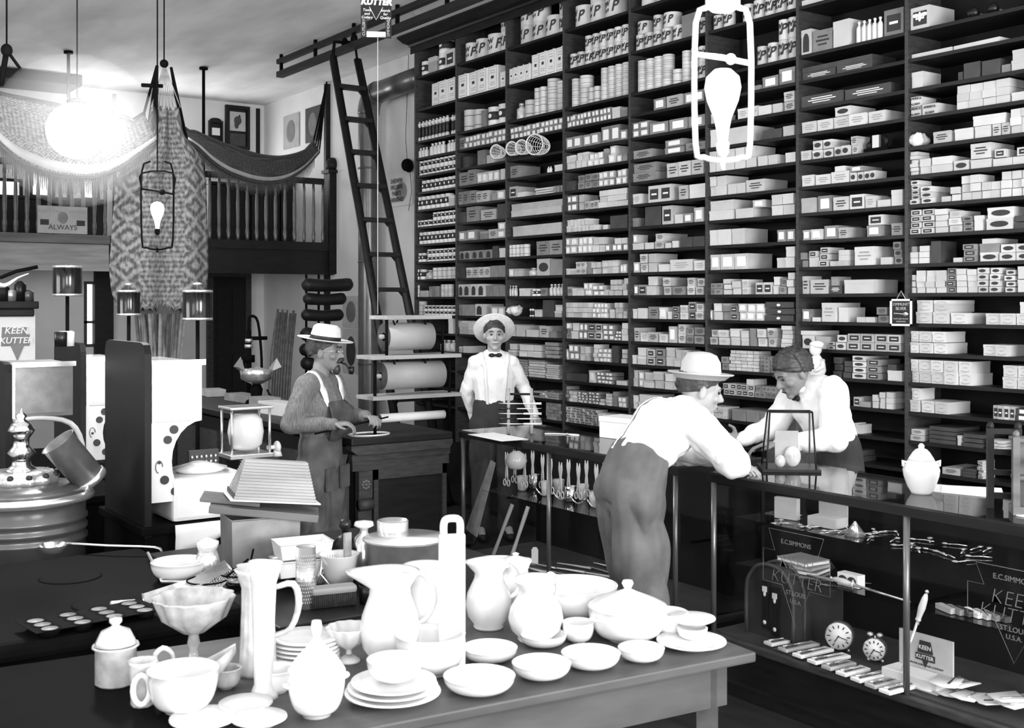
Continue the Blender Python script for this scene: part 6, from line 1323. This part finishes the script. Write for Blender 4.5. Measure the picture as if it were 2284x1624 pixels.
mb.build('suspension_cords', 'cloth', t)
MB().cyl(P(316, 190, y=yh), P(362, 192, y=yh), .014).build('spreader', 'iron', t)
MB().cyl(PK+Vector((0, 0, .0)), Vector((PK.x, PK.y, CH-.005)), .005).ell(PK, (.03, .03, .03)).build('ceiling_wire', 'iron', t)
def swoop(name, label, A, B, pts, wid, m_, cm, border='light', lean=.5, fringe=True):
    "hammock slung between A and B; pts are the lower edge points in space; wid its band height"
    t = thing(name, label, 'hammock', (0, 0, 0)); n = len(pts); rows = []; rb = []
    for i, p in enumerate(pts):
        f = i/(n-1); w = wid*sin(pi*min(max(f, .06), .94))**.45
        rows.append([Vector(p)+Vector((0, .30*k/10*lean, w*k/10*(1-.25*k/10))) for k in range(11)]); rb.append([Vector(p)+Vector((0, -.012, w*k)) for k in (.0, .10)])
    uvsheet('cloth', [list(r) for r in rows], m_, t, .006)
    MB().sheet([[q+Vector((0, 0, .02)) for q in r] for r in rb], th=.003).build('border_stripe', border, t)
    MB().tube([rows[i][-1] for i in range(n)], .02, 6).tube([rows[i][0] for i in range(n)], .012, 6).build('hem', 'dark', t)
    if fringe:
        mb = MB()
        for i in range(2, n-2):
            for k in range(3): q = rows[i][0].lerp(rows[i+1][0], k/3); mb.tube([q, q+Vector((.0, -.01, -.10-.03*random.random()))], [.007, .002], 4)
        mb.build('fringe', 'dark', t)
    for E_, R_ in ((A, rows[0]), (B, rows[-1])):
        mb = MB()
        for k in (0, 3, 6, 10): mb.tube([E_, R_[k]], .010, 5)
        mb.build('end_cord', 'iron', t)
    return t
def curve(tab, n, y0, y1):
    out = []
    for i in range(n):
        f = i/(n-1); u = tab[0][0]+(tab[-1][0]-tab[0][0])*f
        for a, b in zip(tab, tab[1:]):
            if a[0] <= u <= b[0]: g = (u-a[0])/(b[0]-a[0]); g2 = g; v = a[1]+(b[1]-a[1])*g2; break
        out.append(P(u, v, y=y0+(y1-y0)*f))
    for _ in range(3): out = [out[0]]+[(out[i-1]+out[i]*2+out[i+1])/4 for i in range(1, n-1)]+[out[-1]]
    return out
tabR = [(418, 318), (440, 330), (470, 362), (510, 388), (560, 405), (600, 410), (640, 402), (680, 378), (712, 340)]
B = P(729, 182, x=WX-.05); swoop('slung_hammock', 'dark plain hammock slung to the side wall with a pale border line', PK+Vector((.05, 0, -.02)), B, curve(tabR, 34, 8.15, 11.9), .38, 'hm_dark', None)
tabL = [(-70, 210), (-40, 275), (0, 325), (40, 358), (100, 385), (160, 396), (215, 396), (270, 375), (310, 345), (348, 318)]
A2 = P(15, 112, y=7.6); swoop('slung_hammock', 'pale patterned hammock slung at the left in front of the glowing globe', P(-90, 100, y=7.5), PK+Vector((-.05, 0, -.02)), curve(tabL, 34, 7.5, 8.0), .66, 'bordered_hammock', None, 'light', .9)
t = thing('hammock_spreader', 'dark triangular hammock cords hung from the ceiling at the top left', 'cords', A2); e1 = P(2, 190, y=7.6)-A2; e2 = P(50, 160, y=7.6)-A2
MB().tube([(0, 0, 0), e1], .018, 6).tube([(0, 0, 0), e2], .010, 6).tube([(0, 0, 0), (0, 0, CH-A2.z-.01)], .006, 5).ell((0, 0, 0), (.035, .03, .04)).build('cords', 'iron', t)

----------

__Required work__
Leave out the pictures and output the rest of the material exactly as written.

__The solution__
Continue the Blender Python script for this scene: part 6, from line 1323. This part finishes the script. Write for Blender 4.5. Measure the picture as if it were 2284x1624 pixels.
mb.build('suspension_cords', 'cloth', t)
MB().cyl(P(316, 190, y=yh), P(362, 192, y=yh), .014).build('spreader', 'iron', t)
MB().cyl(PK+Vector((0, 0, .0)), Vector((PK.x, PK.y, CH-.005)), .005).ell(PK, (.03, .03, .03)).build('ceiling_wire', 'iron', t)
def swoop(name, label, A, B, pts, wid, m_, cm, border='light', lean=.5, fringe=True):
    "hammock slung between A and B; pts are the lower edge points in space; wid its band height"
    t = thing(name, label, 'hammock', (0, 0, 0)); n = len(pts); rows = []; rb = []
    for i, p in enumerate(pts):
        f = i/(n-1); w = wid*sin(pi*min(max(f, .06), .94))**.45
        rows.append([Vector(p)+Vector((0, .30*k/10*lean, w*k/10*(1-.25*k/10))) for k in range(11)]); rb.append([Vector(p)+Vector((0, -.012, w*k)) for k in (.0, .10)])
    uvsheet('cloth', [list(r) for r in rows], m_, t, .006)
    MB().sheet([[q+Vector((0, 0, .02)) for q in r] for r in rb], th=.003).build('border_stripe', border, t)
    MB().tube([rows[i][-1] for i in range(n)], .02, 6).tube([rows[i][0] for i in range(n)], .012, 6).build('hem', 'dark', t)
    if fringe:
        mb = MB()
        for i in range(2, n-2):
            for k in range(3): q = rows[i][0].lerp(rows[i+1][0], k/3); mb.tube([q, q+Vector((.0, -.01, -.10-.03*random.random()))], [.007, .002], 4)
        mb.build('fringe', 'dark', t)
    for E_, R_ in ((A, rows[0]), (B, rows[-1])):
        mb = MB()
        for k in (0, 3, 6, 10): mb.tube([E_, R_[k]], .010, 5)
        mb.build('end_cord', 'iron', t)
    return t
def curve(tab, n, y0, y1):
    out = []
    for i in range(n):
        f = i/(n-1); u = tab[0][0]+(tab[-1][0]-tab[0][0])*f
        for a, b in zip(tab, tab[1:]):
            if a[0] <= u <= b[0]: g = (u-a[0])/(b[0]-a[0]); g2 = g; v = a[1]+(b[1]-a[1])*g2; break
        out.append(P(u, v, y=y0+(y1-y0)*f))
    for _ in range(3): out = [out[0]]+[(out[i-1]+out[i]*2+out[i+1])/4 for i in range(1, n-1)]+[out[-1]]
    return out
tabR = [(418, 318), (440, 330), (470, 362), (510, 388), (560, 405), (600, 410), (640, 402), (680, 378), (712, 340)]
B = P(729, 182, x=WX-.05); swoop('slung_hammock', 'dark plain hammock slung to the side wall with a pale border line', PK+Vector((.05, 0, -.02)), B, curve(tabR, 34, 8.15, 11.9), .38, 'hm_dark', None)
tabL = [(-70, 210), (-40, 275), (0, 325), (40, 358), (100, 385), (160, 396), (215, 396), (270, 375), (310, 345), (348, 318)]
A2 = P(15, 112, y=7.6); swoop('slung_hammock', 'pale patterned hammock slung at the left in front of the glowing globe', P(-90, 100, y=7.5), PK+Vector((-.05, 0, -.02)), curve(tabL, 34, 7.5, 8.0), .66, 'bordered_hammock', None, 'light', .9)
t = thing('hammock_spreader', 'dark triangular hammock cords hung from the ceiling at the top left', 'cords', A2); e1 = P(2, 190, y=7.6)-A2; e2 = P(50, 160, y=7.6)-A2
MB().tube([(0, 0, 0), e1], .018, 6).tube([(0, 0, 0), e2], .010, 6).tube([(0, 0, 0), (0, 0, CH-A2.z-.01)], .006, 5).ell((0, 0, 0), (.035, .03, .04)).build('cords', 'iron', t)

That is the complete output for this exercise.